## Directive
Images excluded, repeat each entry below exactly.

Extracted records:
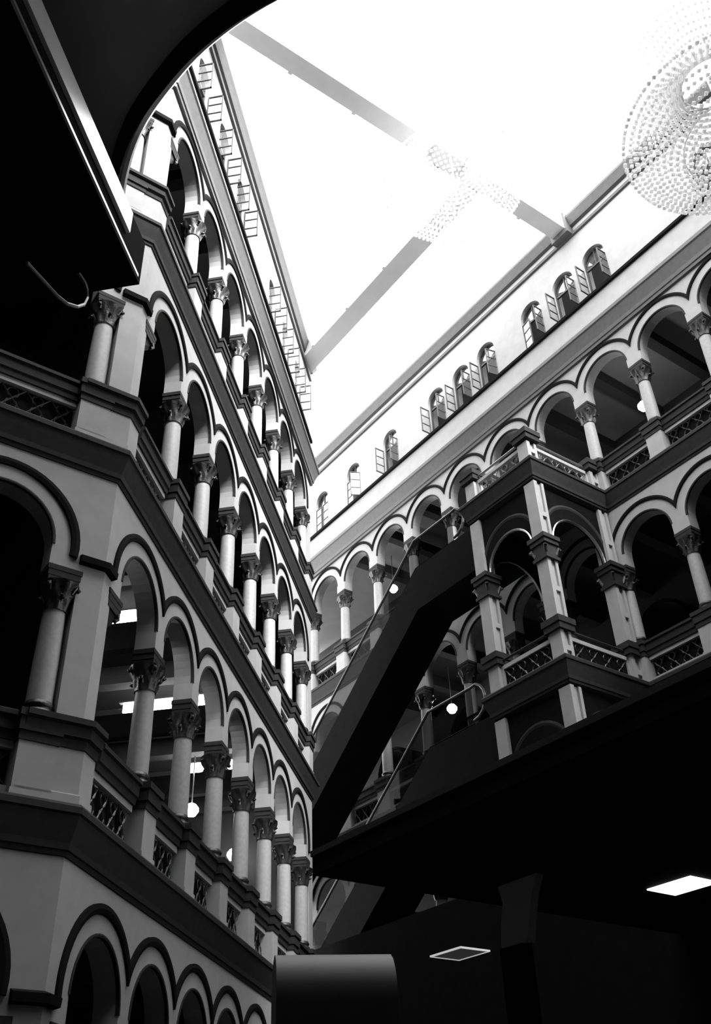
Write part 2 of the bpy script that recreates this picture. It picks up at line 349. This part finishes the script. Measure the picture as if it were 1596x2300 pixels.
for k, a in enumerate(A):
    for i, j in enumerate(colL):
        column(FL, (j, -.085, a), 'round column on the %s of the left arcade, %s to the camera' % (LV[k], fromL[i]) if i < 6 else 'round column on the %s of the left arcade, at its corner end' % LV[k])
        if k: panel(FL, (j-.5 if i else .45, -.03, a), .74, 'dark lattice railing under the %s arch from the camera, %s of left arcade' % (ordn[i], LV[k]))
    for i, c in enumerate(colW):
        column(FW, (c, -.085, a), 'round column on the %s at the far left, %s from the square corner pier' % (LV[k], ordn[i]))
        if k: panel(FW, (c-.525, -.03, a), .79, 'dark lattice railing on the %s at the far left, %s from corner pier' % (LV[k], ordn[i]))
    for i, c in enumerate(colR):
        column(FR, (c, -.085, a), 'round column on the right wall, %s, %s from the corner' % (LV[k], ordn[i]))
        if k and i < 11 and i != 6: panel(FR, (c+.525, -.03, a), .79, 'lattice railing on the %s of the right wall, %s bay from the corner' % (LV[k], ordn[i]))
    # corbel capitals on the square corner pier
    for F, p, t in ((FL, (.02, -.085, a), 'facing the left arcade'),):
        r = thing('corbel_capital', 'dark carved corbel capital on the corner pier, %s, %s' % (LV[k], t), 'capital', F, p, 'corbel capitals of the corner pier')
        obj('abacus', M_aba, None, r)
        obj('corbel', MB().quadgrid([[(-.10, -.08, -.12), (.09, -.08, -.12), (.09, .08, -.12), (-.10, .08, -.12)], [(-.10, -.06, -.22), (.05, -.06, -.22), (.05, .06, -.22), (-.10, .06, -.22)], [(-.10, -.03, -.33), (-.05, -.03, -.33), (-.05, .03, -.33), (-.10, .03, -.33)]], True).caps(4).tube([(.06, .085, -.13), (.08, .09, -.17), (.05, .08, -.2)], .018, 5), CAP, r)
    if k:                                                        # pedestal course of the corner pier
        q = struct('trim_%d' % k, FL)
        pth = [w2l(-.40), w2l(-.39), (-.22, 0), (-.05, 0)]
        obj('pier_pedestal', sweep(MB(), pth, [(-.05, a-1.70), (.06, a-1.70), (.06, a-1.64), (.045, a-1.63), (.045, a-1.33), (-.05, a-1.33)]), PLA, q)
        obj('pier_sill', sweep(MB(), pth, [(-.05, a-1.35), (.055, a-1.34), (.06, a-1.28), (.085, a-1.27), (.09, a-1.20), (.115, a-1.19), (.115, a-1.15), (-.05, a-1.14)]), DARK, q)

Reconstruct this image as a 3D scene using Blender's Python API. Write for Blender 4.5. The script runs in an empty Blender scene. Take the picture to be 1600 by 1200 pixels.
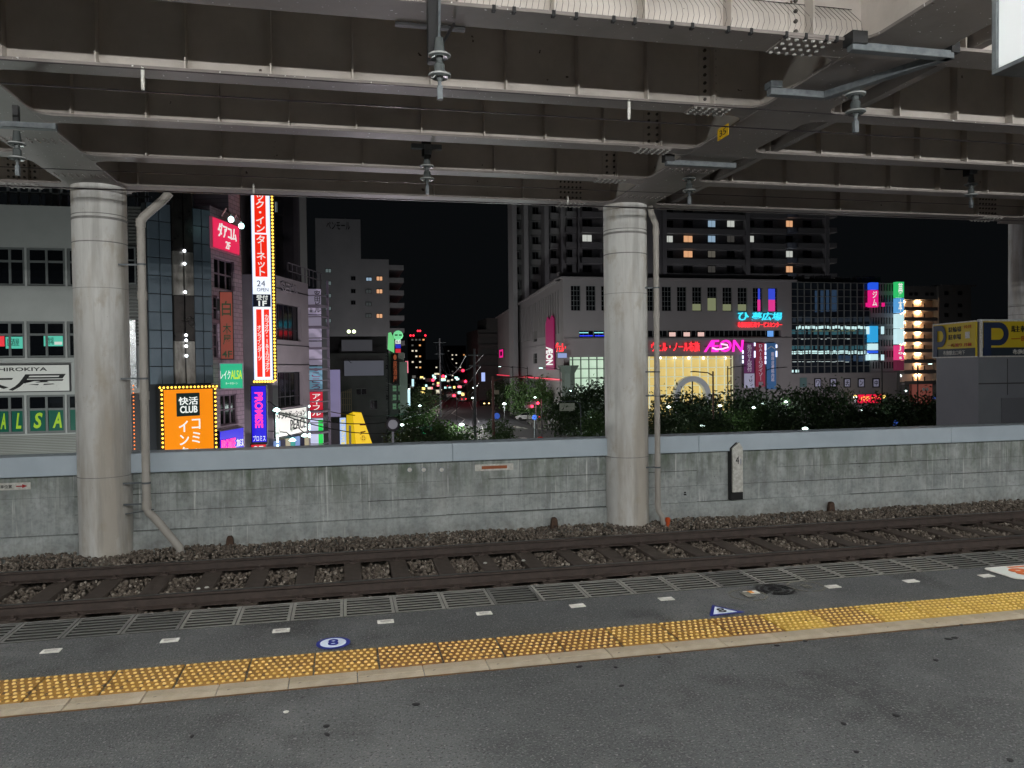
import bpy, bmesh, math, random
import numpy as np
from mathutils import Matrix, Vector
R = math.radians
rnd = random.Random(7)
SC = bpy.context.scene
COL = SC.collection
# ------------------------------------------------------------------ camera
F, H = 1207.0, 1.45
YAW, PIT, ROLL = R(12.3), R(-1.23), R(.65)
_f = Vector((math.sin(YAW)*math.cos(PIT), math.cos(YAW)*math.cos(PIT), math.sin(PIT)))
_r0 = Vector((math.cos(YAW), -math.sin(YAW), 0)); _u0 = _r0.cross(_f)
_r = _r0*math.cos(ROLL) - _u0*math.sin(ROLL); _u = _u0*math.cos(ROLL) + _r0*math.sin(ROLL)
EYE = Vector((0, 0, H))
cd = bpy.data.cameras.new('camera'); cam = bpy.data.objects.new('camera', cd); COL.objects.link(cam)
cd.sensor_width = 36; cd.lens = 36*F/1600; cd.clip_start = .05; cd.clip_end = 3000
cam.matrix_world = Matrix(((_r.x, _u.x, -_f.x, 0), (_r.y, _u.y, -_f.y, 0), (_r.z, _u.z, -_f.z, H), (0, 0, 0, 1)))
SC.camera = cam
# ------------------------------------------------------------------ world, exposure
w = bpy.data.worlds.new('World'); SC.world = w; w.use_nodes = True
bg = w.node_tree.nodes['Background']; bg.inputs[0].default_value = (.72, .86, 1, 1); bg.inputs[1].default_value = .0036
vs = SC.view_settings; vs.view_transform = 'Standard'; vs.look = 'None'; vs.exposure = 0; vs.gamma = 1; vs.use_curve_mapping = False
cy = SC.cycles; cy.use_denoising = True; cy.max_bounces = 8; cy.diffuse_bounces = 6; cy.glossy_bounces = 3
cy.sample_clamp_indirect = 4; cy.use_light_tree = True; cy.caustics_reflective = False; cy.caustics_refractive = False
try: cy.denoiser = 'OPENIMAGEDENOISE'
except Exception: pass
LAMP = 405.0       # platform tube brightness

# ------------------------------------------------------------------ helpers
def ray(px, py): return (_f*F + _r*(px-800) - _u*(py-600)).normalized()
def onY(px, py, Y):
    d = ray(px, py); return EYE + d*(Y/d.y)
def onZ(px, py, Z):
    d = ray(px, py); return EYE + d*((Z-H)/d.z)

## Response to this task
Write part 2 of the bpy script that recreates this picture. It picks up at line 349. This part finishes the script. Measure the picture as if it were 1596x2300 pixels.
for k, a in enumerate(A):
    for i, j in enumerate(colL):
        column(FL, (j, -.085, a), 'round column on the %s of the left arcade, %s to the camera' % (LV[k], fromL[i]) if i < 6 else 'round column on the %s of the left arcade, at its corner end' % LV[k])
        if k: panel(FL, (j-.5 if i else .45, -.03, a), .74, 'dark lattice railing under the %s arch from the camera, %s of left arcade' % (ordn[i], LV[k]))
    for i, c in enumerate(colW):
        column(FW, (c, -.085, a), 'round column on the %s at the far left, %s from the square corner pier' % (LV[k], ordn[i]))
        if k: panel(FW, (c-.525, -.03, a), .79, 'dark lattice railing on the %s at the far left, %s from corner pier' % (LV[k], ordn[i]))
    for i, c in enumerate(colR):
        column(FR, (c, -.085, a), 'round column on the right wall, %s, %s from the corner' % (LV[k], ordn[i]))
        if k and i < 11 and i != 6: panel(FR, (c+.525, -.03, a), .79, 'lattice railing on the %s of the right wall, %s bay from the corner' % (LV[k], ordn[i]))
    # corbel capitals on the square corner pier
    for F, p, t in ((FL, (.02, -.085, a), 'facing the left arcade'),):
        r = thing('corbel_capital', 'dark carved corbel capital on the corner pier, %s, %s' % (LV[k], t), 'capital', F, p, 'corbel capitals of the corner pier')
        obj('abacus', M_aba, None, r)
        obj('corbel', MB().quadgrid([[(-.10, -.08, -.12), (.09, -.08, -.12), (.09, .08, -.12), (-.10, .08, -.12)], [(-.10, -.06, -.22), (.05, -.06, -.22), (.05, .06, -.22), (-.10, .06, -.22)], [(-.10, -.03, -.33), (-.05, -.03, -.33), (-.05, .03, -.33), (-.10, .03, -.33)]], True).caps(4).tube([(.06, .085, -.13), (.08, .09, -.17), (.05, .08, -.2)], .018, 5), CAP, r)
    if k:                                                        # pedestal course of the corner pier
        q = struct('trim_%d' % k, FL)
        pth = [w2l(-.40), w2l(-.39), (-.22, 0), (-.05, 0)]
        obj('pier_pedestal', sweep(MB(), pth, [(-.05, a-1.70), (.06, a-1.70), (.06, a-1.64), (.045, a-1.63), (.045, a-1.33), (-.05, a-1.33)]), PLA, q)
        obj('pier_sill', sweep(MB(), pth, [(-.05, a-1.35), (.055, a-1.34), (.06, a-1.28), (.085, a-1.27), (.09, a-1.20), (.115, a-1.19), (.115, a-1.15), (-.05, a-1.14)]), DARK, q)

Reconstruct this image as a 3D scene using Blender's Python API. Write for Blender 4.5. The script runs in an empty Blender scene. Take the picture to be 1600 by 1200 pixels.
import bpy, bmesh, math, random
import numpy as np
from mathutils import Matrix, Vector
R = math.radians
rnd = random.Random(7)
SC = bpy.context.scene
COL = SC.collection
# ------------------------------------------------------------------ camera
F, H = 1207.0, 1.45
YAW, PIT, ROLL = R(12.3), R(-1.23), R(.65)
_f = Vector((math.sin(YAW)*math.cos(PIT), math.cos(YAW)*math.cos(PIT), math.sin(PIT)))
_r0 = Vector((math.cos(YAW), -math.sin(YAW), 0)); _u0 = _r0.cross(_f)
_r = _r0*math.cos(ROLL) - _u0*math.sin(ROLL); _u = _u0*math.cos(ROLL) + _r0*math.sin(ROLL)
EYE = Vector((0, 0, H))
cd = bpy.data.cameras.new('camera'); cam = bpy.data.objects.new('camera', cd); COL.objects.link(cam)
cd.sensor_width = 36; cd.lens = 36*F/1600; cd.clip_start = .05; cd.clip_end = 3000
cam.matrix_world = Matrix(((_r.x, _u.x, -_f.x, 0), (_r.y, _u.y, -_f.y, 0), (_r.z, _u.z, -_f.z, H), (0, 0, 0, 1)))
SC.camera = cam
# ------------------------------------------------------------------ world, exposure
w = bpy.data.worlds.new('World'); SC.world = w; w.use_nodes = True
bg = w.node_tree.nodes['Background']; bg.inputs[0].default_value = (.72, .86, 1, 1); bg.inputs[1].default_value = .0036
vs = SC.view_settings; vs.view_transform = 'Standard'; vs.look = 'None'; vs.exposure = 0; vs.gamma = 1; vs.use_curve_mapping = False
cy = SC.cycles; cy.use_denoising = True; cy.max_bounces = 8; cy.diffuse_bounces = 6; cy.glossy_bounces = 3
cy.sample_clamp_indirect = 4; cy.use_light_tree = True; cy.caustics_reflective = False; cy.caustics_refractive = False
try: cy.denoiser = 'OPENIMAGEDENOISE'
except Exception: pass
LAMP = 405.0       # platform tube brightness

# ------------------------------------------------------------------ helpers
def ray(px, py): return (_f*F + _r*(px-800) - _u*(py-600)).normalized()
def onY(px, py, Y):
    d = ray(px, py); return EYE + d*(Y/d.y)
def onZ(px, py, Z):
    d = ray(px, py); return EYE + d*((Z-H)/d.z)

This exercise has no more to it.